Play of Light

Neue Asthetik Multimedia

Moving songs of love and loss, loneliness and the neverending striving after impossible beauty, truth, and perfection fill this darkly Romantic album from New York City band Judith. If Byron or Caspar David Friedrich had made their art with stormy guitar, bass, and drums, set against a backdrop of atmospheric synth and sensitive piano touches, it might have sounded something like Judith.

As with the best goth bands, Judith creates a vision of a dark, melancholy world that is all their own. Although some of the music and vocal delivery tends toward metal (doom in particular — I kept finding myself thinking of My Dying Bride), the overall feel is very Romantic in its fascination with the past, its fiery, intense emotions, and its fascination with the wilds of nature and the human (and demonic) spirits. The lyrics are extremely well done, the perfect mix of enigma and approachability. And the instrumental work just blew me away, from chiming, shimmery guitars to roaring walls of sound, gentle shakers and tympani to thundering shamanic drums, and always the bass sliding slow and smooth and sinuous beneath. Christopher David’s vocals also are extremely impressive, ranging from a low doomish growl to a higher, more poetic delivery.
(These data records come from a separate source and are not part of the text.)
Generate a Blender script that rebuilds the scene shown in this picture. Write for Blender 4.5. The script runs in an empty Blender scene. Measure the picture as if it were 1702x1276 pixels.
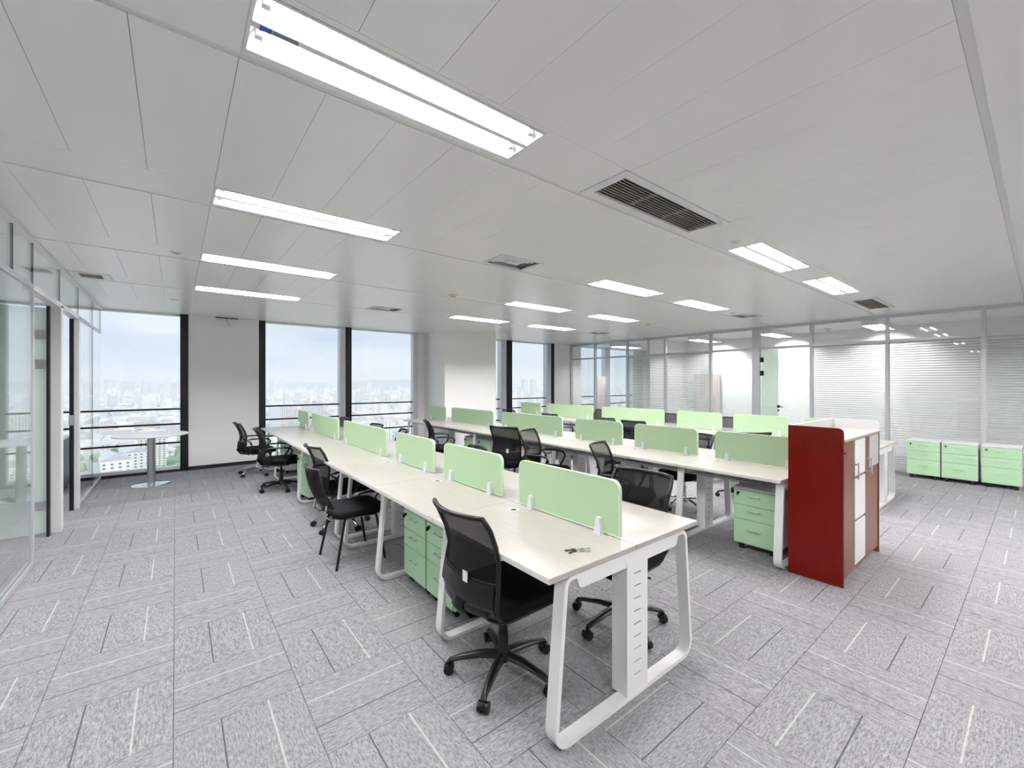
import bpy, bmesh, math, random
from mathutils import Vector, Matrix
PI = math.pi
rad = math.radians
random.seed(7)
sc = bpy.context.scene
COL = sc.collection

# ------------------------------------------------------------------ camera
cam_d = bpy.data.cameras.new('camera')
cam_d.sensor_fit = 'HORIZONTAL'; cam_d.sensor_width = 36.0
cam_d.lens = 703.0 / 1702.0 * 36.0
cam_d.shift_y = -2.0 / 1702.0
cam_d.clip_start = 0.05; cam_d.clip_end = 30000
cam = bpy.data.objects.new('camera', cam_d); COL.objects.link(cam)
cam.location = (0, 0, 1.5)
cam.rotation_euler = (rad(90), 0, -math.atan((851 - 292) / 703.0))
sc.camera = cam

# ------------------------------------------------------------------ colour management
sc.view_settings.view_transform = 'Standard'
sc.view_settings.look = 'None'
sc.view_settings.gamma = 1.0
sc.view_settings.use_curve_mapping = False
sc.view_settings.exposure = 0.1
sc.cycles.max_bounces = 10
sc.cycles.diffuse_bounces = 5
sc.cycles.glossy_bounces = 4
sc.cycles.transparent_max_bounces = 24
sc.cycles.volume_bounces = 2
sc.cycles.sample_clamp_indirect = 6.0
sc.cycles.use_denoising = True
LAMP = 184.0
SKY = 1.05

# ------------------------------------------------------------------ world: bright overcast sky
w = bpy.data.worlds.new('overcast_sky'); sc.world = w; w.use_nodes = True
nt = w.node_tree; nt.nodes.clear()
out = nt.nodes.new('ShaderNodeOutputWorld'); bg = nt.nodes.new('ShaderNodeBackground')
tc = nt.nodes.new('ShaderNodeTexCoord'); sep = nt.nodes.new('ShaderNodeSeparateXYZ')
ramp = nt.nodes.new('ShaderNodeValToRGB')
ramp.color_ramp.elements[0].position = 0.0; ramp.color_ramp.elements[0].color = (0.66, 0.74, 0.85, 1)
ramp.color_ramp.elements[1].position = 0.6; ramp.color_ramp.elements[1].color = (0.72, 0.79, 0.90, 1)
mp = nt.nodes.new('ShaderNodeMapping'); mp.inputs['Scale'].default_value = (2.2, 2.2, 9.0)
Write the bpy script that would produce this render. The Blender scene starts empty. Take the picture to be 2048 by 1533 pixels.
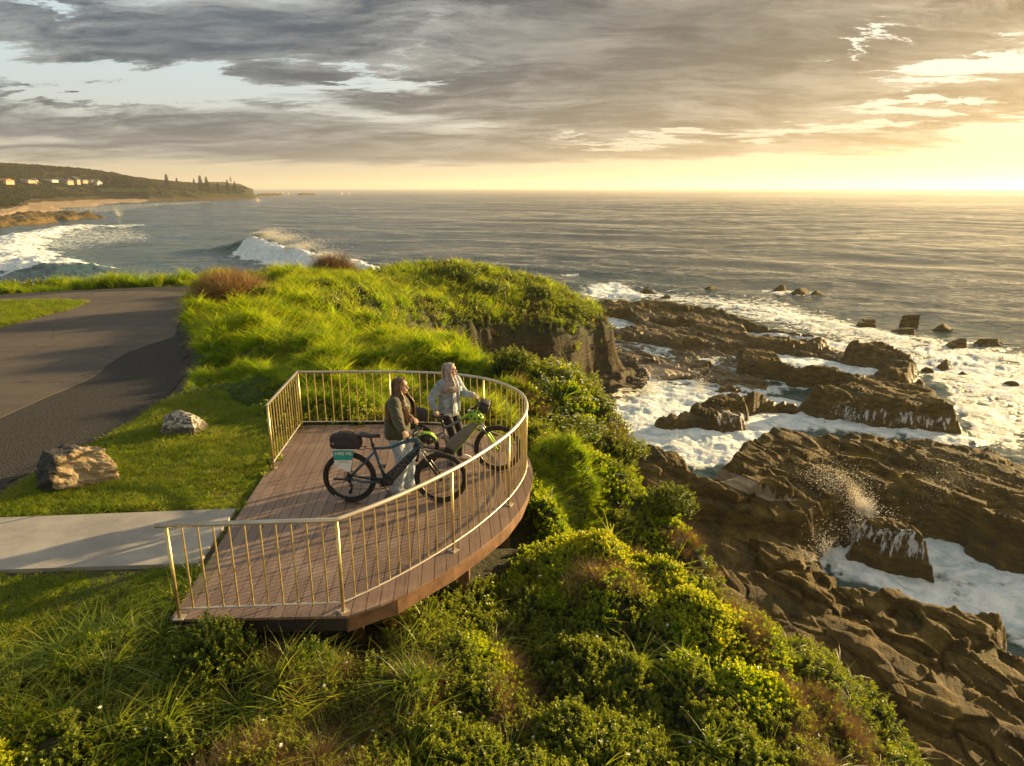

When you put that all together, as on “Dissolution,” the world fades away and leaves us with just Judith, singing about an ending love that may never have been, a moment of ecstasy become an eternity of sorrow, with tender piano lines evoking the love the narrator believed in, then the harsh guitars and drums crashing in like the anger and betrayal he feels now, all haunted by otherworldly, apocalyptic synth in the background. “Willow” paints an incredibly powerful vision of a sailor caught between a love on land and a love at sea, lost wherever he goes, riding roaring waves of rolling guitar, and marveling at their shining crests of briny tears expressed in chiming guitars. And “Drop Of Passion” evokes a dark, driving vision of the heart of a vampire and those it dooms to a living death of rapture and mourning, with heavy guitars, distorted voice, and pounding drums.

This is fine, classic goth, coupled with a truly unique Romantic vision many bands can only aspire to. My one complaint is that “Air Of Lovers” gets a bit too schmaltzy/lovelorn for me, but even so its chorus is compelling and guitar touches radiant, so don’t let this one less than perfect track scare you off from what’s an otherwise great album.